Leave out the pictures, and write out exactly the lines from the beginning of the material to the line holding "scene = bpy.context.scene", that line included, and nothing else.

-------- Stored data

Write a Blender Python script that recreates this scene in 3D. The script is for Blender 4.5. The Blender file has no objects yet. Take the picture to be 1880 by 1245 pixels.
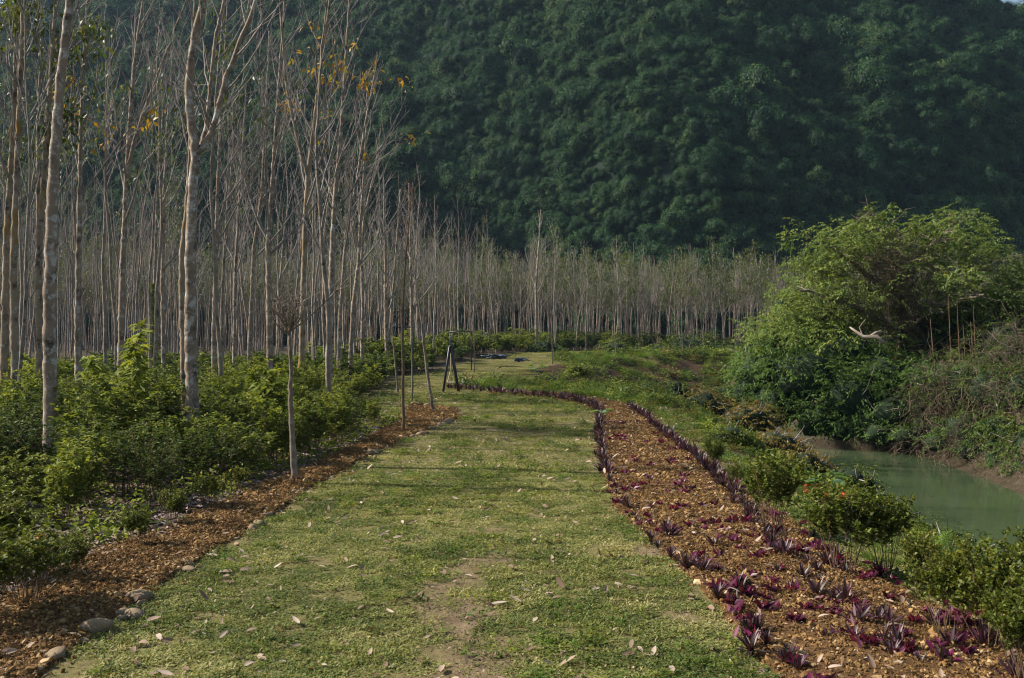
import bpy, math, random
import numpy as np
from mathutils import Vector, noise as mnoise
R = math.radians
F = 1828.0          # focal length in photo pixels (35 mm lens on 36 mm film)
EYE = 2.2
scene = bpy.context.scene

# ------------------------------------------------------------------ camera, world, sun, exposure
cam_d = bpy.data.cameras.new('camera'); cam = bpy.data.objects.new('camera', cam_d)
scene.collection.objects.link(cam); scene.camera = cam
cam.location = (0, 0, EYE); cam.rotation_euler = (R(90), 0, 0)
cam_d.sensor_width = 36; cam_d.lens = 35; cam_d.clip_start = 0.1; cam_d.clip_end = 3000
cam_d.dof.use_dof = True; cam_d.dof.focus_distance = 26; cam_d.dof.aperture_fstop = 5.0

SUN_EL, SUN_AZ = 38.0, -81.0      # azimuth from +Y, negative = to the left of the view
sdir = Vector((math.sin(R(SUN_AZ))*math.cos(R(SUN_EL)), math.cos(R(SUN_AZ))*math.cos(R(SUN_EL)), math.sin(R(SUN_EL))))
world = bpy.data.worlds.new('World'); scene.world = world; world.use_nodes = True
nt = world.node_tree; nt.nodes.clear()
sky = nt.nodes.new('ShaderNodeTexSky'); sky.sky_type = 'NISHITA'; sky.sun_disc = False
sky.sun_elevation = R(SUN_EL); sky.sun_rotation = R(SUN_AZ)
sky.air_density = 1.2; sky.dust_density = 2.2; sky.ozone_density = 1.0
bgn = nt.nodes.new('ShaderNodeBackground'); bgn.inputs['Strength'].default_value = 0.07
wo = nt.nodes.new('ShaderNodeOutputWorld')
nt.links.new(sky.outputs[0], bgn.inputs[0]); nt.links.new(bgn.outputs[0], wo.inputs[0])
sun_d = bpy.data.lights.new('sun', 'SUN'); sun_d.energy = 4.5; sun_d.angle = R(0.6); sun_d.color = (1.0, 0.91, 0.79)
sun = bpy.data.objects.new('sun', sun_d); scene.collection.objects.link(sun)
sun.rotation_euler = sdir.to_track_quat('Z', 'Y').to_euler(); sun.location = (-40, 30, 60)
scene.view_settings.view_transform = 'Standard'; scene.view_settings.look = 'None'
scene.view_settings.gamma = 1; scene.view_settings.exposure = 1.1
cy = scene.cycles
cy.max_bounces = 5; cy.diffuse_bounces = 2; cy.glossy_bounces = 2; cy.transmission_bounces = 3
cy.volume_bounces = 0; cy.caustics_reflective = False; cy.caustics_refractive = False
cy.use_denoising = True; cy.filter_width = 1.1; cy.sample_clamp_indirect = 4

# ------------------------------------------------------------------ small tools
rng = np.random.default_rng(7)
C = scene.collection

def smooth(a, b, x):
    t = np.clip((x-a)/(b-a), 0, 1); return t*t*(3-2*t)

def nrm(v):
    v = np.asarray(v, float); return v/(np.linalg.norm(v, axis=-1, keepdims=True)+1e-9)

def vnoise(x, y, s=1.0, seed=0):
    """cheap value noise, vectorised"""
    x = np.asarray(x, float)/s + seed*17.3; y = np.asarray(y, float)/s + seed*9.1
    xi = np.floor(x); yi = np.floor(y); fx = x-xi; fy = y-yi
    fx = fx*fx*(3-2*fx); fy = fy*fy*(3-2*fy)
    def h(a, b):
        v = np.sin(a*127.1+b*311.7+seed*13.7)*43758.5453
        return v-np.floor(v)
    return (h(xi, yi)*(1-fx)+h(xi+1, yi)*fx)*(1-fy)+(h(xi, yi+1)*(1-fx)+h(xi+1, yi+1)*fx)*fy

class Buf:
    def __init__(s): s.v = []; s.f = []; s.r = []; s.m = []; s.n = 0
    def add(s, V, Fq, rnd=0.5, mi=0):
        V = np.asarray(V, float).reshape(-1, 3); Fq = np.asarray(Fq, int)
        if Fq.shape[1] == 3: Fq = np.hstack([Fq, -np.ones((len(Fq), 1), int)-s.n])   # marks a triangle
        s.v.append(V); s.f.append(Fq+s.n)
        s.r.append(np.broadcast_to(np.asarray(rnd, float), (len(V),)).copy())
        s.m.append(np.full(len(Fq), mi, int)); s.n += len(V)
    def mesh(s, name, mats, smooth_shade=True):
        V = np.vstack(s.v); Fq = np.vstack(s.f); mi = np.concatenate(s.m)
        me = bpy.data.meshes.new(name)
        tri = Fq[:, 3] < 0
        cnt = np.where(tri, 3, 4); start = np.concatenate([[0], np.cumsum(cnt)[:-1]])
        keep = np.ones_like(Fq, bool); keep[:, 3] = ~tri
        loops = Fq[keep]
        me.vertices.add(len(V)); me.vertices.foreach_set('co', V.astype(np.float32).ravel())
        me.loops.add(len(loops)); me.loops.foreach_set('vertex_index', loops.astype(np.int32))
        me.polygons.add(len(Fq)); me.polygons.foreach_set('loop_start', start.astype(np.int32))
        me.polygons.foreach_set('loop_total', cnt.astype(np.int32))
        me.polygons.foreach_set('material_index', mi.astype(np.int32))
        me.polygons.foreach_set('use_smooth', np.full(len(Fq), smooth_shade, bool))
        at = me.attributes.new('rnd', 'FLOAT', 'POINT'); at.data.foreach_set('value', np.concatenate(s.r).astype(np.float32))
        for m in mats: me.materials.append(m)
        me.update(calc_edges=True); me.validate()
        return me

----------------

Response to this exercise —
Write a Blender Python script that recreates this scene in 3D. The script is for Blender 4.5. The Blender file has no objects yet. Take the picture to be 1880 by 1245 pixels.
import bpy, math, random
import numpy as np
from mathutils import Vector, noise as mnoise
R = math.radians
F = 1828.0          # focal length in photo pixels (35 mm lens on 36 mm film)
EYE = 2.2
scene = bpy.context.scene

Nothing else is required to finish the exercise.